Compared to mature standardized IR evaluation experiments (e.g., TRECFootnote 1) and recent fast-growing research on algorithmic bias and fairness,Footnote 2 the research on human bounded rationality and its applications in IR problems is still at a very early stage. However, with the increasing interests on human perceptions and cognitive biases in multiple fields of computing research (e.g., Barbosa & Chen, 2019; Dingler et al., 2020; Draws et al., 2021; Lee & Rich, 2021; Taniguchi et al., 2018; Saab et al., 2019), it is an appropriate timing to draw attention to and further investigate the intersection between bounded rationality research and IR experiments. Our book contributes to this line of research mainly by clarifying the related theoretical roots and technical basis, synthesizing the insights and empirical findings from multiple disciplines that may be useful for IR modeling and evaluation, and developing a bias-aware research approach with specific open problems and new directions.
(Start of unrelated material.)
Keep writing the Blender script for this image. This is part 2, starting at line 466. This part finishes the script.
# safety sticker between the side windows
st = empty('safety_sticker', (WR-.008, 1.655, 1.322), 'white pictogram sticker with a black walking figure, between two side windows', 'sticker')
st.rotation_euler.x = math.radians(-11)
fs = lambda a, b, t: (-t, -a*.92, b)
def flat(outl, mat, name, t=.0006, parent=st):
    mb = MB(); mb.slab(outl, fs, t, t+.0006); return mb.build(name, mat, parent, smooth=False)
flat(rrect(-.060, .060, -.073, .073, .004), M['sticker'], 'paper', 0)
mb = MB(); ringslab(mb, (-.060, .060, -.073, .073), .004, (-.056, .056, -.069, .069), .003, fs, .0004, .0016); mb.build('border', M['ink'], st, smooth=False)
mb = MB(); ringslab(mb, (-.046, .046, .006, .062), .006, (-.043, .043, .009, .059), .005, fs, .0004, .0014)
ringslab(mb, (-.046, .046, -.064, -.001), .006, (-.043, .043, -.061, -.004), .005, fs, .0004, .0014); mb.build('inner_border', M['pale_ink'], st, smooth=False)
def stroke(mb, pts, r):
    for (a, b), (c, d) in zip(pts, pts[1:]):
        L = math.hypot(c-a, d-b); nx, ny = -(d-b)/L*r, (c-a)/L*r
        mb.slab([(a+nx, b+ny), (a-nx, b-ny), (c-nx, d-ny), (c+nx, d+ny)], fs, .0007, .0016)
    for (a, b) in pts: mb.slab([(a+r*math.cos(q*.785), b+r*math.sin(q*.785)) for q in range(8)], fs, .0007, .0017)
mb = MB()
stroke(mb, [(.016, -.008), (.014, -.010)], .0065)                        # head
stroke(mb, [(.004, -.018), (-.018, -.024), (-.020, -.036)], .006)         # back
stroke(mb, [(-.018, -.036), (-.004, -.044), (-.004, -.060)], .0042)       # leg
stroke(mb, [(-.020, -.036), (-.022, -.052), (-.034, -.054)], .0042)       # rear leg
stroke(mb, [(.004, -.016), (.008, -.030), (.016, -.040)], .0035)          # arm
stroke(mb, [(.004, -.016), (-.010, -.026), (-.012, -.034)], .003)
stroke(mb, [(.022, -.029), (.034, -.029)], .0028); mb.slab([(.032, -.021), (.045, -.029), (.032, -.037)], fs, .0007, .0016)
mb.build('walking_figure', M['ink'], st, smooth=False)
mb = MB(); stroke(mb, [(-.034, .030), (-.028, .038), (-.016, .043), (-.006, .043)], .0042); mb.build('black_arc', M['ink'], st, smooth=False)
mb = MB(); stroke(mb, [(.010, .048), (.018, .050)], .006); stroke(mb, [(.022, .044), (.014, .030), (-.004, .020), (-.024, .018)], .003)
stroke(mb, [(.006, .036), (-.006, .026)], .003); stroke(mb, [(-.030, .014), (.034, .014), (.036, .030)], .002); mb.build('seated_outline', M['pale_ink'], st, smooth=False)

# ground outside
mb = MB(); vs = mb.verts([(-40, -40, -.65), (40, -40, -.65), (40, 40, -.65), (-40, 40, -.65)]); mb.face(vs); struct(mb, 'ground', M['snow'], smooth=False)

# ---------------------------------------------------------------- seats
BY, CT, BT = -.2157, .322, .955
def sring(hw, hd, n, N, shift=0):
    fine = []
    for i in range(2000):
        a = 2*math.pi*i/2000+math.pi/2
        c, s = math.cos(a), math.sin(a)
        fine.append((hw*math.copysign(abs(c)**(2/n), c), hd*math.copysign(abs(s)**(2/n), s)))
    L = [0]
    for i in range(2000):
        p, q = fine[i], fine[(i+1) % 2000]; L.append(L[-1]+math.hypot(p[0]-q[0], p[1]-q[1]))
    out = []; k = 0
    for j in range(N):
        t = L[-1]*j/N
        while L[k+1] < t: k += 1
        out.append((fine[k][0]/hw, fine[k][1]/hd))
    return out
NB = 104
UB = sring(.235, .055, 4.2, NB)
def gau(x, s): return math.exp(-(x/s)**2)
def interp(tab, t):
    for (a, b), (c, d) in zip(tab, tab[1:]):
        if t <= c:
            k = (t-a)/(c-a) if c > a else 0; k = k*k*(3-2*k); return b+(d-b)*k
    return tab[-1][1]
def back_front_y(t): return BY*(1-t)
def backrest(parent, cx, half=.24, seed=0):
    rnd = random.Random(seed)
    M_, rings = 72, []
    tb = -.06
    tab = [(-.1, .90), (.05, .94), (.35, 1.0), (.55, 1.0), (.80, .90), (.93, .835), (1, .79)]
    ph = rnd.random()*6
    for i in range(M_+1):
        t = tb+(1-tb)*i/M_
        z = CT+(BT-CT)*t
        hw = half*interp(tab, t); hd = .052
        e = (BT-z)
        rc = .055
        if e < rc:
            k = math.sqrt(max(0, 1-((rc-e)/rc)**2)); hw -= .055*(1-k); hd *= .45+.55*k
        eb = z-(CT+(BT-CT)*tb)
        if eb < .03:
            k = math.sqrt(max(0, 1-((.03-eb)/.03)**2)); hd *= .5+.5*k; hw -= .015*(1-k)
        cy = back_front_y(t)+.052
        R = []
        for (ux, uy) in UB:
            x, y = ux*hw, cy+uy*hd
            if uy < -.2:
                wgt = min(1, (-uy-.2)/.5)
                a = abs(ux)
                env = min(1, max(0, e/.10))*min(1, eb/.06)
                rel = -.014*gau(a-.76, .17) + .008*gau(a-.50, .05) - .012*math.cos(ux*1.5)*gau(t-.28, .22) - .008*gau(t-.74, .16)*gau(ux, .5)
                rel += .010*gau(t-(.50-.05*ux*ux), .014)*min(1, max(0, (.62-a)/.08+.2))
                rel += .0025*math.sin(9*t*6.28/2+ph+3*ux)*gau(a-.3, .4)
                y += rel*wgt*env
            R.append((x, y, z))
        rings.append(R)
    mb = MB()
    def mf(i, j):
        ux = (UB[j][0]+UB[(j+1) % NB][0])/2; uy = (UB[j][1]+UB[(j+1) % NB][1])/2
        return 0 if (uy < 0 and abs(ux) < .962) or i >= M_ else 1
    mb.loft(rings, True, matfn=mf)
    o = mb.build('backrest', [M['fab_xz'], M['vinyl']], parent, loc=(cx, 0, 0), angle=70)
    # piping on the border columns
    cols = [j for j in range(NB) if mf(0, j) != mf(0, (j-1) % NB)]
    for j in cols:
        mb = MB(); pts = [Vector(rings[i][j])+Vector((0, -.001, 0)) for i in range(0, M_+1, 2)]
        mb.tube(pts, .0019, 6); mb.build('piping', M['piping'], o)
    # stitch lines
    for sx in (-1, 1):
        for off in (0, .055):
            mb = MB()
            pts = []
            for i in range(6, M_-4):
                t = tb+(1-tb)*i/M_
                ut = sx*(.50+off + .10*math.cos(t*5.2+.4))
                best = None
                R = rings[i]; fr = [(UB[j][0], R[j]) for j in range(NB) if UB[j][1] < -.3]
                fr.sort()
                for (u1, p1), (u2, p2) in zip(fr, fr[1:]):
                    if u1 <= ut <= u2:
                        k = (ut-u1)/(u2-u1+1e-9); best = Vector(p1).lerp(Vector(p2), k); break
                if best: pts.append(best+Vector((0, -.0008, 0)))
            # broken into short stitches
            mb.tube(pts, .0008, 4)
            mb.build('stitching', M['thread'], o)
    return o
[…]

To address the identified research problems (see Chap. 7), future studies will need to make further progresses on four aspects:

  1. 1.

    Further studying the search behavioral patterns, cognitive activities, and decision-making models of boundedly rational users through user studies conducted in naturalistic settings

  2. 2.

    Designing, testing, and fine-tuning different forms of bias-aware formal user models and assessing their performances in predicting user behaviors (e.g., examination, clicking, query reformulation, and search stopping) and facilitating in situ adaptive ranking and recommendations

  3. 3.

    Developing and implementing experimental search systems of varying modalities (e.g., desktop search, mobile search, conversational search) that can detect potential human and algorithmic biases in real-time search sessions

  4. 4.

    Designing and meta-evaluating bias-aware search evaluation metrics that measure the actual contributions of search systems and retrieval algorithms to improving search effectiveness and addressing both human and algorithmic biases in decision-making activities.

In addition, to achieve these four goals, researchers also need to go beyond existing user study design and tools (e.g., Kelly, 2009; Liu & Shah, 2019) and overcome a series of new methodological obstacles, such as collecting users’ in situ feedback on the role of biases in searching at different moments of sessions, designing realistic search tasks that could trigger the adoption of mental shortcuts in decision-making, and disambiguating the divergent effects that come from different cognitive biases.

Current methods for predicting and resolving the potential harmful impacts of algorithmic biases in IR mainly focus on computational components from ML pipelines (Mehrabi et al., 2021). However, human biases and societal factors are significant sources of AI biases in intelligent information systems of varying types and are usually overlooked (Schwartz et al., 2022). Therefore, to address the challenges in developing unbiased, reliable search systems, IR researchers need to take all forms of biases into consideration. We hope that this book can serve as a useful starting point for the above research journey and motivate students and researchers from diverse backgrounds to further explore and advance the science and technology on supporting boundedly rational people interacting with information.